A expectativa, explica ela, era de que a Justiça tivesse feito outra leitura sobre o episódio, ajudando a criar uma jurisprudência mais dura com relação aos casos em que motoristas alcoolizados se envolvem em ocorrências de trânsito. A oportunidade, contudo, foi perdida.

“A Justiça compreendeu que ele não tinha intenção de matar. Mas tenho certeza que meu filho não tinha intenção de morrer naquela noite. A pena do Luís Fernando tem tempo para acabar. A minha não. A leitura que fica é a de que a Justiça deu liberdade para poder beber e dirigir sem problema nenhum, até mesmo matar, porque vai responder e coloca uma tornozeleira.

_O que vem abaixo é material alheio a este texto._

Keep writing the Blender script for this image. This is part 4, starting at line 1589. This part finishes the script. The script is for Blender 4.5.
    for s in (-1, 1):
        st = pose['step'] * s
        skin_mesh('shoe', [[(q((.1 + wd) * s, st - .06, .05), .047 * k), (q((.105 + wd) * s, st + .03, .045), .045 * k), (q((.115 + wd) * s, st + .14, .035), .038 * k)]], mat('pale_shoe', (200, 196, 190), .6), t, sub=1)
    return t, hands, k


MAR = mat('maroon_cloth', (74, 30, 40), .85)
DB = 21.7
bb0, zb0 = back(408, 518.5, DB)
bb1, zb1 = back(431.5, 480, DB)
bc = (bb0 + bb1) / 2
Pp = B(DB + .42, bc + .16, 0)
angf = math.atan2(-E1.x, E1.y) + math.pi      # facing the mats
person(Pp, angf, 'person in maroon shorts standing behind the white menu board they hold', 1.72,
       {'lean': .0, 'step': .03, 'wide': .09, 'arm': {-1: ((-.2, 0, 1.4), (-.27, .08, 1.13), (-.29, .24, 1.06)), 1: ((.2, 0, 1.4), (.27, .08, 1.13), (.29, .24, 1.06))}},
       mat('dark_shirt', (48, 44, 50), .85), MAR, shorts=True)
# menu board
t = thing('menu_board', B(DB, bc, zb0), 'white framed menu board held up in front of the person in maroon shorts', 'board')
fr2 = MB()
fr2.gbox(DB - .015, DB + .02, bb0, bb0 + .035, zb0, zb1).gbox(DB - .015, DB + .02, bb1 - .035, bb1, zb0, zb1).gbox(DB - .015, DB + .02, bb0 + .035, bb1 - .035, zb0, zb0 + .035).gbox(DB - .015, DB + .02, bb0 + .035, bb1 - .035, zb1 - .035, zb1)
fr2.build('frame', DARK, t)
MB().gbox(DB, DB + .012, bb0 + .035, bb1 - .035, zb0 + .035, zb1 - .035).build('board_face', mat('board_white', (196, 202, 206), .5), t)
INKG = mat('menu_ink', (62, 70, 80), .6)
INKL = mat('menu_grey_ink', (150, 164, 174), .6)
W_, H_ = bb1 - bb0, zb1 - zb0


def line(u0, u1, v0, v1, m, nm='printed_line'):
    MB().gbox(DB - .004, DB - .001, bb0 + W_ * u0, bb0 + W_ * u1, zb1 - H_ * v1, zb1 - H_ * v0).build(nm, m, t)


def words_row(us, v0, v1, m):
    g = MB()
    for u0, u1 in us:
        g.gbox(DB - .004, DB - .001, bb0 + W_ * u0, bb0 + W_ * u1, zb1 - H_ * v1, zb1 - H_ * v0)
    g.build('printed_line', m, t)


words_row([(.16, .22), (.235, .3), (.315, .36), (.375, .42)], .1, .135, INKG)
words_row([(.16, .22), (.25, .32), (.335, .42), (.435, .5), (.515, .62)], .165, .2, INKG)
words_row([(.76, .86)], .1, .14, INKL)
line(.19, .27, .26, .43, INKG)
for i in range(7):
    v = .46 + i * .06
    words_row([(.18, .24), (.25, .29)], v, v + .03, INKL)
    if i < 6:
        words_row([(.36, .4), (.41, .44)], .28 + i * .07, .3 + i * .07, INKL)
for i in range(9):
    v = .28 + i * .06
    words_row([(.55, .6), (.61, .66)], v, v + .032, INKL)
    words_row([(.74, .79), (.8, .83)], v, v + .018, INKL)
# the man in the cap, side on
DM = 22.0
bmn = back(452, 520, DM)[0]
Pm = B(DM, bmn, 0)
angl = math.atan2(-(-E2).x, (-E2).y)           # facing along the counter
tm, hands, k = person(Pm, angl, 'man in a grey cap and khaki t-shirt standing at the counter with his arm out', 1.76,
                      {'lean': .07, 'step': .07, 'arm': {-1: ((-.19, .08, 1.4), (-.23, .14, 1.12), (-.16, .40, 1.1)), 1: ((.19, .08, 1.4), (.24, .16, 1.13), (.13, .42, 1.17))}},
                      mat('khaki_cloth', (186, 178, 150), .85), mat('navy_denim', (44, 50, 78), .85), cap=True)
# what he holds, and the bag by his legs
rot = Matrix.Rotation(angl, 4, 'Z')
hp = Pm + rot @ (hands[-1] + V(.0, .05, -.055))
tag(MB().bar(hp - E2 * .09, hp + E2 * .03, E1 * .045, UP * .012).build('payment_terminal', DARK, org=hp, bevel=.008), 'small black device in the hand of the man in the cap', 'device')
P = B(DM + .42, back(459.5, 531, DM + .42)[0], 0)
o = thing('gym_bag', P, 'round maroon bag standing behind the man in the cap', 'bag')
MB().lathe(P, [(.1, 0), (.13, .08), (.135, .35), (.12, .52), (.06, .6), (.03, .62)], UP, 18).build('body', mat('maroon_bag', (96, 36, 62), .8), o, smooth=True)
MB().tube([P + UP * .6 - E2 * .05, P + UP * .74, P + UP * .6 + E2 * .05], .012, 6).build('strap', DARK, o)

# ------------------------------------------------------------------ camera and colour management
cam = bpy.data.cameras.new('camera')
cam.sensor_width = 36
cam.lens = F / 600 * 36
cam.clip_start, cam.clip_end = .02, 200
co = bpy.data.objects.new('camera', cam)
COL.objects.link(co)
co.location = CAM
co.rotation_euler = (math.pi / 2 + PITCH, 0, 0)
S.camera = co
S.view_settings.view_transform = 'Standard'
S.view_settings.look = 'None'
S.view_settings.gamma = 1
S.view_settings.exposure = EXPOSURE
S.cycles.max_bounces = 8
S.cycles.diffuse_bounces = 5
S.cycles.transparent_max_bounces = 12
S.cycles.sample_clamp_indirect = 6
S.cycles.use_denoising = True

Fica uma certeza de impunidade muito grande”, lamenta Yared, contando ainda que a sensação mais forte que fica é a de abandono.

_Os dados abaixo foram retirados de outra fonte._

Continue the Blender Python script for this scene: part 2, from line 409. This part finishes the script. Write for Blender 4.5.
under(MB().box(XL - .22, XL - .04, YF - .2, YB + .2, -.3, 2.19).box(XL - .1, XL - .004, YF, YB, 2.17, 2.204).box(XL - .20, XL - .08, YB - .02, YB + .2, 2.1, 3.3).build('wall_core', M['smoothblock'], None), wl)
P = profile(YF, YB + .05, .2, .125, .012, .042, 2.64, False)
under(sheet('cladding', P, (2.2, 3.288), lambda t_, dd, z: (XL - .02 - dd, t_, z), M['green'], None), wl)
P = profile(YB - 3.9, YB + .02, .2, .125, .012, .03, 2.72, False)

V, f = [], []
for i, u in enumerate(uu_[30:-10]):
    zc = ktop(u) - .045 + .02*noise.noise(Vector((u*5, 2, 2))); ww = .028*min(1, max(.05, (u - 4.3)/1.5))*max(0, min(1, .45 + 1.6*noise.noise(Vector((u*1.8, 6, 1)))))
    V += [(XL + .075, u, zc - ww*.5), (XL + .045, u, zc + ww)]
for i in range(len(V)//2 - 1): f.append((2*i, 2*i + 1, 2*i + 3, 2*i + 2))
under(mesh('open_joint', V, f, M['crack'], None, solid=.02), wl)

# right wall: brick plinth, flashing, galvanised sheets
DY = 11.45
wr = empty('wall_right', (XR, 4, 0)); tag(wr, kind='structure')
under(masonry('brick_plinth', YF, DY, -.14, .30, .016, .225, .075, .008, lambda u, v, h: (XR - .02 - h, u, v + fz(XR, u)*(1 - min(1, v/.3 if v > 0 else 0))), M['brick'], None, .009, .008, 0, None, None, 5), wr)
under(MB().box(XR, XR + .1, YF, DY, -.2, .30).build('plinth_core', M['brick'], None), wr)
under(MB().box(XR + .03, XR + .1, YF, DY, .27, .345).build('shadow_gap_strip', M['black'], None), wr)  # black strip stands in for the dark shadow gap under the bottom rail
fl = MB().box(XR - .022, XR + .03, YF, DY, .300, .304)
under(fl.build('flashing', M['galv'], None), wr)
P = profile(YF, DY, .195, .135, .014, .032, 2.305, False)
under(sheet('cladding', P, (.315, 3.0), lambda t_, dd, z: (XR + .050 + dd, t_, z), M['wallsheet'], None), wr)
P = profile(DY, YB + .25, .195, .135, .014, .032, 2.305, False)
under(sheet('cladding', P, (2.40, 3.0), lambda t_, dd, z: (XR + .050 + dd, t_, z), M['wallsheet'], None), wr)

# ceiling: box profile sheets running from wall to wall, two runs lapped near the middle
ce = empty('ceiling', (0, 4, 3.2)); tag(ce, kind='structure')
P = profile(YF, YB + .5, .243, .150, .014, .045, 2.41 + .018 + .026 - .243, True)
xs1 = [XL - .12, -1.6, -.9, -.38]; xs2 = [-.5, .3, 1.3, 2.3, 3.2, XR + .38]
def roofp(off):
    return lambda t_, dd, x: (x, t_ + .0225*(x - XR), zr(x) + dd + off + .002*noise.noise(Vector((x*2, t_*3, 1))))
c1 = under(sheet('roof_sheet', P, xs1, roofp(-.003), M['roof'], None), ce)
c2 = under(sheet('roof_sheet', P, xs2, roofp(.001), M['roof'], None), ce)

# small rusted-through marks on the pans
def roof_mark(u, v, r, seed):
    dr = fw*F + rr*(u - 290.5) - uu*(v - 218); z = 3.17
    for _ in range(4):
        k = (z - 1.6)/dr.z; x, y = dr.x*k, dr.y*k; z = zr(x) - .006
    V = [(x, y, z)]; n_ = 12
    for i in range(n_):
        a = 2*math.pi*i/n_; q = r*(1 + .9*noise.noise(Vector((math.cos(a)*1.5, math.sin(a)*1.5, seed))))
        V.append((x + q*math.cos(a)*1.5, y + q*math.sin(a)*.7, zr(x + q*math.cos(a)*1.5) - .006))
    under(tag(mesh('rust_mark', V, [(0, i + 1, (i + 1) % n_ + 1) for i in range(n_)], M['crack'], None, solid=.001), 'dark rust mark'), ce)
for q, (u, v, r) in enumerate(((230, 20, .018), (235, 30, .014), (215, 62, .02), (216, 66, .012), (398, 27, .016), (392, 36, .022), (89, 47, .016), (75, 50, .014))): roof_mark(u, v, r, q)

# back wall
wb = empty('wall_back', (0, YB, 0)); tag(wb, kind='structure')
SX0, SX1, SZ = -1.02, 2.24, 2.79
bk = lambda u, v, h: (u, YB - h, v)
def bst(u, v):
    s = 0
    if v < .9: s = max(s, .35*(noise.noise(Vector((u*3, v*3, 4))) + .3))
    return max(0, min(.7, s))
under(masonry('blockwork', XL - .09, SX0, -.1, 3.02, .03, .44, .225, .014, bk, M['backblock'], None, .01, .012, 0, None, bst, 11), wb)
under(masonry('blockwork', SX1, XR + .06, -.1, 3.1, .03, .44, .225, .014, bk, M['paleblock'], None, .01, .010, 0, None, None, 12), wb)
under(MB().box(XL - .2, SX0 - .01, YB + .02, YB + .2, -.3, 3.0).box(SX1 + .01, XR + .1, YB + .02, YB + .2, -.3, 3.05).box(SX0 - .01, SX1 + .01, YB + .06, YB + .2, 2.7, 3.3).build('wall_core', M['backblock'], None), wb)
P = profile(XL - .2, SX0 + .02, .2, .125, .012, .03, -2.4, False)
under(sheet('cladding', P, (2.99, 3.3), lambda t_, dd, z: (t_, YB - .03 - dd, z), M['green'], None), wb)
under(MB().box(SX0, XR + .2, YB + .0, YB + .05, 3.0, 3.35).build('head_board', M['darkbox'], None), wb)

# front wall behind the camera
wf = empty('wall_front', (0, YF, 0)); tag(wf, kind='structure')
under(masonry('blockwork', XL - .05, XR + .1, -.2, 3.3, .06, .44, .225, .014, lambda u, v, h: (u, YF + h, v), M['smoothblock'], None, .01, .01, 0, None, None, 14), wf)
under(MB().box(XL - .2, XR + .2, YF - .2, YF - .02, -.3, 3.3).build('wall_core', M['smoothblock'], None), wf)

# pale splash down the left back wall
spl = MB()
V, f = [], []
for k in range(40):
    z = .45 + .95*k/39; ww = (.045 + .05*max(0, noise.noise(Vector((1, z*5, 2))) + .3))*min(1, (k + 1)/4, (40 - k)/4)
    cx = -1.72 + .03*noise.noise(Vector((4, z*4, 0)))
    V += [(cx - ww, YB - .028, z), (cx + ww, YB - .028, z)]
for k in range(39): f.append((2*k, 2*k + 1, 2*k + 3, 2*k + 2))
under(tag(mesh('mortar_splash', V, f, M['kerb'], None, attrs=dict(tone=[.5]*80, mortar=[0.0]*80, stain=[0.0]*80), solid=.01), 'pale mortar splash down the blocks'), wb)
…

“A família que perde (um ente querido) sente-se abandonada pela Justiça. A sensação certa é essa, de abandono. Não tem para onde ir. Para onde vamos, para quem nós vamos clamar? Então parece que toda essa luta, esses anos todos, acabam dando a esses individuos que fazem o que querem e se acham acima da lei a certeza da impunidade.”

 

‘Não terá aumento da pena. O próprio MP sabe disso’, diz Yared

Há cerca de um mês, no começo de março, o Ministério Público do Paraná (MP-PR) recorreu da decisão da Primeira Câmara Criminal do TJ-PR, pedindo que Carli Filho comece a cumprir pena em regime fechado e a revisão de uma série de pontos considerados omissos na sentença de primeiro grau e no acórdão do TJ-PR, o que poderia aumentar novamente a pena do réu.

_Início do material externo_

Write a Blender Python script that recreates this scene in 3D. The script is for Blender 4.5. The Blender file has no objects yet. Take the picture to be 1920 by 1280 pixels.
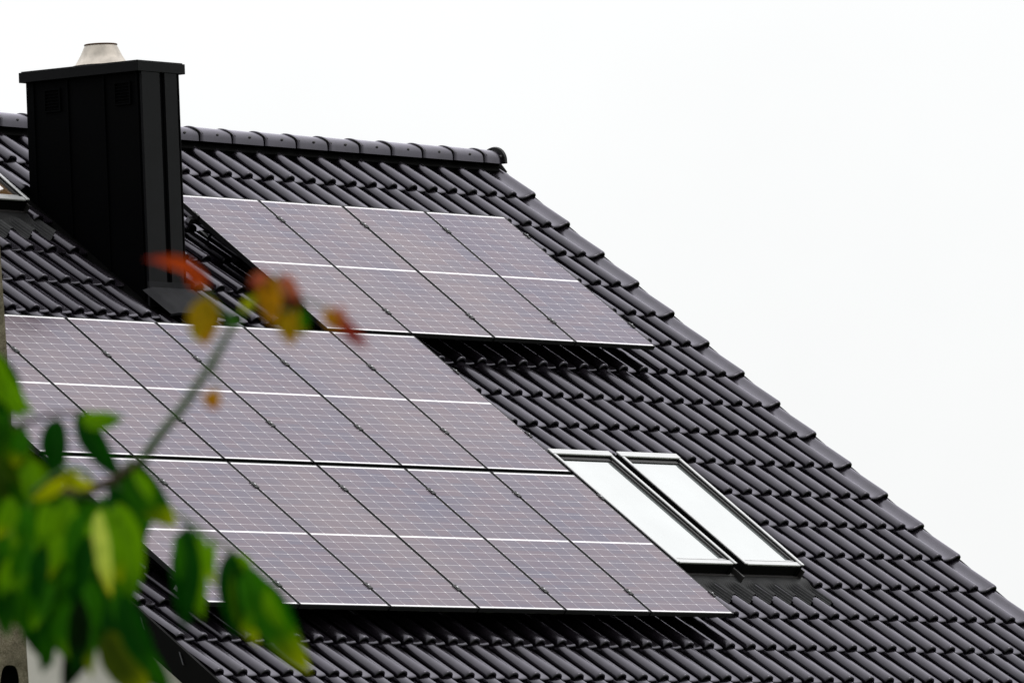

Christiane Yared, porém, não demonstra mais ter esperanças na Justiça. “Não terá aumento da pena. O próprio MP sabe que não terá o aumento da pena. A decisão dos desembargadores é concreta. Eles (advogados e Ministério Público) questionam, mas é questão só de questionar. Mas…. O que temos de fazer é aceitar o que a Justiça fala, porque a Justiça fala e não nos sobra outro espaço. Não posso fazer Justiça com as próprias mãos, nem quero.”

 

Vida mudou completamente após acidente, conta mãe de jovem

Questionada sobre o que mudou nesses 10 anos de luto e de luta, Christiane Yared conta que a vida dela e de toda a família mudou completamente após a fatídica madrugada de 7 de maio de 2009. Hoje, todos trabalham juntos pela conscientização no trânsito. A própria Yared conta já ter feito mais de 2 mil palestras nesse período, o que acaba a ajudando a colocar para fora toda a dor que sente e o sentimento de saudade.

“Esses anos foram extremamente doloridos, anos em que a sensação de envelhecer… As vezes eu tenho a sensação de que meus 59 anos de idade são 89 anos. São noites sem dormir, lágrimas que continuam a cair. Nenhuma mãe merece enterrar os filhos, em circunstância nenhuma. Filhos são sonhos, lutamos para que eles sejam sonhos que a gente possa realizar. A gente vive os sonhos dos filhos. É muito difícil para a família que enterra seu filho dar sentido à vida depois. Nós ficamos sempre na espera de que a morte não tenha sido em vão, de que algo possa ser feito para ajudar outras pessoas”, finaliza.